With most of the radio spectrum already allocated, cognitive radio acts as a promising solution to the spectrum scarcity problem. Increasing the secondary throughput without making interference to the primary user (PU) is a major challenge. In this paper, the secondary throughput is maximized under power constraints by obtaining an optimum value of the relay amplification factor. Comparison between using single antenna, double antennas at all the nodes of the cognitive relay network (CRN), and double antennas at the relay node only is performed. The mathematical analysis of the system is investigated for two cases: (1) The opportunistic access case, where the secondary user (SU) can transmit data only in the vacant bands of the allocated spectrum to the PU; and (2) The sensing-based spectrum sharing case, where the SU can transmit data all the time but with different transmit powers depending on the sensing information.
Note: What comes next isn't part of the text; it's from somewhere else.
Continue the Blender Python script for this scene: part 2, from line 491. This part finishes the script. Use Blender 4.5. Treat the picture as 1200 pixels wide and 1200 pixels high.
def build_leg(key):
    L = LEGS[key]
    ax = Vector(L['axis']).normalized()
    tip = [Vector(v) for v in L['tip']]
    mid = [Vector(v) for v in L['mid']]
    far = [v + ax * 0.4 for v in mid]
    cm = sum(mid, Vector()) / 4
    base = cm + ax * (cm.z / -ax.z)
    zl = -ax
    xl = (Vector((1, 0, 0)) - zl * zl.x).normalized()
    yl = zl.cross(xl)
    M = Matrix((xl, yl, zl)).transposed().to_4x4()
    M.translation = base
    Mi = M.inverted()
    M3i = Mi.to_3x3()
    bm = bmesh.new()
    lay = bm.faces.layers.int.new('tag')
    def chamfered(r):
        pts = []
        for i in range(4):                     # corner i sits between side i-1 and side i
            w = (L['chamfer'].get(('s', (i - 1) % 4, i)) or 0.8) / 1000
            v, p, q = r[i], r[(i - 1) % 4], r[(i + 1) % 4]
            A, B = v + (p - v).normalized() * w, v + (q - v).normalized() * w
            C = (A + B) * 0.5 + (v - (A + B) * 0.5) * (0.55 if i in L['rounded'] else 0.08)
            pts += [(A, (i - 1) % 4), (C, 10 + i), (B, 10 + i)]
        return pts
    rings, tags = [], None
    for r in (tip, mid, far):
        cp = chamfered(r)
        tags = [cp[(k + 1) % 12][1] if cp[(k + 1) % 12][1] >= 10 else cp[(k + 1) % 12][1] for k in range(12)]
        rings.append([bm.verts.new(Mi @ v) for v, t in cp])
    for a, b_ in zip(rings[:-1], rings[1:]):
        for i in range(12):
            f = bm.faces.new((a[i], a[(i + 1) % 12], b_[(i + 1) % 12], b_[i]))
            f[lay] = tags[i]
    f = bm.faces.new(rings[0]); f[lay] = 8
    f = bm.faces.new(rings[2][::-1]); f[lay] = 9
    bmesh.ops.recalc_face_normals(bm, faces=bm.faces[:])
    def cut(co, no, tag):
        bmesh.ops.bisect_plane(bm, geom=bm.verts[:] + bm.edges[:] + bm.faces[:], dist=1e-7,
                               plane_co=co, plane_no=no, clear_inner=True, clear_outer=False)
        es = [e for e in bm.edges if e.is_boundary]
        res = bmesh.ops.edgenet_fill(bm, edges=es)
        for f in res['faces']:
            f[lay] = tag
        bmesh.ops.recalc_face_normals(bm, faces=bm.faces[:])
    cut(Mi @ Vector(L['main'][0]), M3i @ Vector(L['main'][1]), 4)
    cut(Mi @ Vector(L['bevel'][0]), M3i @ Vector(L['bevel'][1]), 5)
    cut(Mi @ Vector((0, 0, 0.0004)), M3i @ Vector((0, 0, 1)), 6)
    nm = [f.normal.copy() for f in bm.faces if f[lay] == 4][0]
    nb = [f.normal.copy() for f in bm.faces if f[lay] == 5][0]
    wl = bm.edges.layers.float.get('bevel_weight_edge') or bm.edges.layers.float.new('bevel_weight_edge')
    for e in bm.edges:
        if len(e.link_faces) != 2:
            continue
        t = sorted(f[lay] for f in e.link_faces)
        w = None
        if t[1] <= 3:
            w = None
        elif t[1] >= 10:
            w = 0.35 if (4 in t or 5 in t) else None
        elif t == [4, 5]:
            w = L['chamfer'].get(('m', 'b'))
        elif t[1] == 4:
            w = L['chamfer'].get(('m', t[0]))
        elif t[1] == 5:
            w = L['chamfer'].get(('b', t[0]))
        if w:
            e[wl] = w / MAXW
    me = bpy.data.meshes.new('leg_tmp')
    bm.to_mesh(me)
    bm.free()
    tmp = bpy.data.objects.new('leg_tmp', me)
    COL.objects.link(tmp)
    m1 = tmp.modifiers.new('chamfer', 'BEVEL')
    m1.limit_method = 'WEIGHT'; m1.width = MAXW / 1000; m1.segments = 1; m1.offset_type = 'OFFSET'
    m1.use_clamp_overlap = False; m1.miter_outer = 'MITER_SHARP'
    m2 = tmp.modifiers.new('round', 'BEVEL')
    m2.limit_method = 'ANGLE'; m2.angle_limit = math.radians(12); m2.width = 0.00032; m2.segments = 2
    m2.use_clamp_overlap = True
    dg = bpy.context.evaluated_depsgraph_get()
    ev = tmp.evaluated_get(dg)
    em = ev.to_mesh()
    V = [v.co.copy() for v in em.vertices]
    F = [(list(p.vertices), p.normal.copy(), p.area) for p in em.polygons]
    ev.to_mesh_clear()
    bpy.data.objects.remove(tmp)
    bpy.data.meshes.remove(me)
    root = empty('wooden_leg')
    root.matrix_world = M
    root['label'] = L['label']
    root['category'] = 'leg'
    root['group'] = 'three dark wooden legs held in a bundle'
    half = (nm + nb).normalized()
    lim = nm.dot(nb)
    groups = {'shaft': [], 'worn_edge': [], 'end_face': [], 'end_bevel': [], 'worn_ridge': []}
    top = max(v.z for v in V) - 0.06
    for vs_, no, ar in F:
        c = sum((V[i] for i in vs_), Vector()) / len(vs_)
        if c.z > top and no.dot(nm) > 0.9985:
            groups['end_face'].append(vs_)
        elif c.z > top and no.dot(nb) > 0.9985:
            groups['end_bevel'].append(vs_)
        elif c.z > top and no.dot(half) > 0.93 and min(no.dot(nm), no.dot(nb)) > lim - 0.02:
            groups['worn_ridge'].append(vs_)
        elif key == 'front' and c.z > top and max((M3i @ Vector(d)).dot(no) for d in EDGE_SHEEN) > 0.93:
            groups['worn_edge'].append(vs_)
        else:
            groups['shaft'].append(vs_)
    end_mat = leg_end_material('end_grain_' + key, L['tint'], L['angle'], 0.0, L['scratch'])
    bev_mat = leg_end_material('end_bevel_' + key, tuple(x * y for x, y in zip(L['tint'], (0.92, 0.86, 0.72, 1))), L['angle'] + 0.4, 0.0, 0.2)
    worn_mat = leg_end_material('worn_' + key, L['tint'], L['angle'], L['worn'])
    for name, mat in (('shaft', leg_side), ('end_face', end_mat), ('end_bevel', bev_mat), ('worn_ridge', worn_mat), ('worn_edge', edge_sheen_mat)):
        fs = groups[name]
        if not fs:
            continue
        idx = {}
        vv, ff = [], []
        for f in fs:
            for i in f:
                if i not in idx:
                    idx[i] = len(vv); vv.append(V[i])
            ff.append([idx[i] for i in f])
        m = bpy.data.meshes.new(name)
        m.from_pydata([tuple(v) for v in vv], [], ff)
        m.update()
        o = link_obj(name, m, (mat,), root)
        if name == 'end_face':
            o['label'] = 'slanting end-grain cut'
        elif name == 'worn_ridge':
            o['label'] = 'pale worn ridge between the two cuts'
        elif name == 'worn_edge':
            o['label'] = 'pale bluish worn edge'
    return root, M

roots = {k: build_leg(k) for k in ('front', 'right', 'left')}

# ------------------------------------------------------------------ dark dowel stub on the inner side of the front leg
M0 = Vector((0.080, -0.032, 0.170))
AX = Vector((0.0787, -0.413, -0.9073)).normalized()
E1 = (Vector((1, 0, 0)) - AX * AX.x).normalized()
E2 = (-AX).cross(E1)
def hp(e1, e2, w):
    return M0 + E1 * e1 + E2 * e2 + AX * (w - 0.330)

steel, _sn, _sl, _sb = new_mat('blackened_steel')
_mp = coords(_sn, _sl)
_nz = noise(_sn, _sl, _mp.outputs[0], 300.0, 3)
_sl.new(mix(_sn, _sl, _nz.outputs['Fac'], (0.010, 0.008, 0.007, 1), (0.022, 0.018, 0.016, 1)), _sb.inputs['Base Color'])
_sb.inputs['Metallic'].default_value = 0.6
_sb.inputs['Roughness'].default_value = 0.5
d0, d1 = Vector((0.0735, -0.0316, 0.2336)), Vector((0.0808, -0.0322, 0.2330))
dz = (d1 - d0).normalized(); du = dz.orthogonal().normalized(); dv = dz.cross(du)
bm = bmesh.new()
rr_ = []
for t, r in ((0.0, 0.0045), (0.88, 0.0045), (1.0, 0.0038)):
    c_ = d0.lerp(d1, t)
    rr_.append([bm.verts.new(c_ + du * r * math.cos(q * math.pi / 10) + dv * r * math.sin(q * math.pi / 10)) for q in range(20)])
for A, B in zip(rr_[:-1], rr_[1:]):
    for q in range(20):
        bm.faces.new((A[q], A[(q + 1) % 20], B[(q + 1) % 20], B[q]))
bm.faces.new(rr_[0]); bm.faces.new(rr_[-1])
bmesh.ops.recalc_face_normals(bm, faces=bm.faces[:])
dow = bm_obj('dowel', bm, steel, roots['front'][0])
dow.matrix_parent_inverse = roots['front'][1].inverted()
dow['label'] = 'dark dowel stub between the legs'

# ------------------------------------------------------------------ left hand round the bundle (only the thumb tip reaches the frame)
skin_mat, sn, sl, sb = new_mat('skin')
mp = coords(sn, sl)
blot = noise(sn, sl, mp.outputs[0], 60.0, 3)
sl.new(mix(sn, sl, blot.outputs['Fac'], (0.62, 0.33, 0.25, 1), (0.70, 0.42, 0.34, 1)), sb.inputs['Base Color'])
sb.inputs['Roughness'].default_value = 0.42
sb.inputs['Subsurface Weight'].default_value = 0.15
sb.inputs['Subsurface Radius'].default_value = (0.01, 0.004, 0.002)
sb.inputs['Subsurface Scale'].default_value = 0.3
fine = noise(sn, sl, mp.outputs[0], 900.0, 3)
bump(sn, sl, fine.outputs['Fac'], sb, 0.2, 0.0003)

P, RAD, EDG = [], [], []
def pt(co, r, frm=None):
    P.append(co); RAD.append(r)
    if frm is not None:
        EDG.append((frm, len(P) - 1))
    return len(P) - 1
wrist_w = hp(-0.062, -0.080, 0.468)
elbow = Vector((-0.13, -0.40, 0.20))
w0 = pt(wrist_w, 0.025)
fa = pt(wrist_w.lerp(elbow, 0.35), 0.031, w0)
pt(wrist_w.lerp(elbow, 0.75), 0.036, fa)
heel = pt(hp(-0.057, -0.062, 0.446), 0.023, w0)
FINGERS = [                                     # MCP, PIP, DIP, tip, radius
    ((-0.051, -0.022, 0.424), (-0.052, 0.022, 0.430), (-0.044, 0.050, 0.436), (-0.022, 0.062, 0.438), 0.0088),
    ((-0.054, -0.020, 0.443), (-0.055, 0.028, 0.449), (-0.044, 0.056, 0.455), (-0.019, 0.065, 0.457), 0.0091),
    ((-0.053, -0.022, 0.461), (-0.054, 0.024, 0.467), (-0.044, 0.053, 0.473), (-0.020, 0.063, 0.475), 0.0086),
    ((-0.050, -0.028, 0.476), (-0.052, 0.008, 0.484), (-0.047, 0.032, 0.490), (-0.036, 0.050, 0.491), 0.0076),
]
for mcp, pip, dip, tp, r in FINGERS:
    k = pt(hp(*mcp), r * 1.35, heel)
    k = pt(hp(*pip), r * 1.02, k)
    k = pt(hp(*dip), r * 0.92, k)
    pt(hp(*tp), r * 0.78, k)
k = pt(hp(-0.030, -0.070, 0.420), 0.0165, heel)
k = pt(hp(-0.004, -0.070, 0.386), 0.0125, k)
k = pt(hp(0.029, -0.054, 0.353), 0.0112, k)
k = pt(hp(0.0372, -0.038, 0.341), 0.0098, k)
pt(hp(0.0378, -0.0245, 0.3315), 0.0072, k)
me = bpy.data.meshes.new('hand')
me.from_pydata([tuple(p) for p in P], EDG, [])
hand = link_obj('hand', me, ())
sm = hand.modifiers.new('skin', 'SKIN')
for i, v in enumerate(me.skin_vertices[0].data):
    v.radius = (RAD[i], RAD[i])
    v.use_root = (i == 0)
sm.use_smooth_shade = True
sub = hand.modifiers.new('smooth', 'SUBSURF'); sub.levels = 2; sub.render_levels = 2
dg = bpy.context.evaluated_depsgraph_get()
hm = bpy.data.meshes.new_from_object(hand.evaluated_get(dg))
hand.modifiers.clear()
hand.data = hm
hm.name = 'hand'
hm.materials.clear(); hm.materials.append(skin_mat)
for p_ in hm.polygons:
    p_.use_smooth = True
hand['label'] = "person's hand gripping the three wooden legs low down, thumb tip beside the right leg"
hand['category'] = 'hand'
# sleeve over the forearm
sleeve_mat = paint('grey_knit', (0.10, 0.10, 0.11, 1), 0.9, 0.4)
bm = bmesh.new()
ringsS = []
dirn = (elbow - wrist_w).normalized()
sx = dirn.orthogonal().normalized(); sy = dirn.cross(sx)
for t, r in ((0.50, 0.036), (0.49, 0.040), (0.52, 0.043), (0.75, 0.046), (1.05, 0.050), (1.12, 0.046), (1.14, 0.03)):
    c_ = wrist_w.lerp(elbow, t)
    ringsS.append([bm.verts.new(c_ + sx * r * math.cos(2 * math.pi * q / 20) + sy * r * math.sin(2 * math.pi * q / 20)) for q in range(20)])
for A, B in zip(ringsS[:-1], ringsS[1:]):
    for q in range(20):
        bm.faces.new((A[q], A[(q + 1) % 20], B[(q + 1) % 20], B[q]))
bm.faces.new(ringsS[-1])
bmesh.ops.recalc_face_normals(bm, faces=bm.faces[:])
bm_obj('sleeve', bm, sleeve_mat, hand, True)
Simulation results show that the achieved secondary throughput can be maximized at a given value of the relay amplification factor. Moreover, using double antennas at all the nodes of the CRN increases the maximum achievable throughput and improves the detection capabilities compared with using single antenna or using double antennas at the relay node only. Finally, results show that the SU can achieve more throughput under the sensing-based spectrum sharing case compared with that achieved under the opportunistic access case.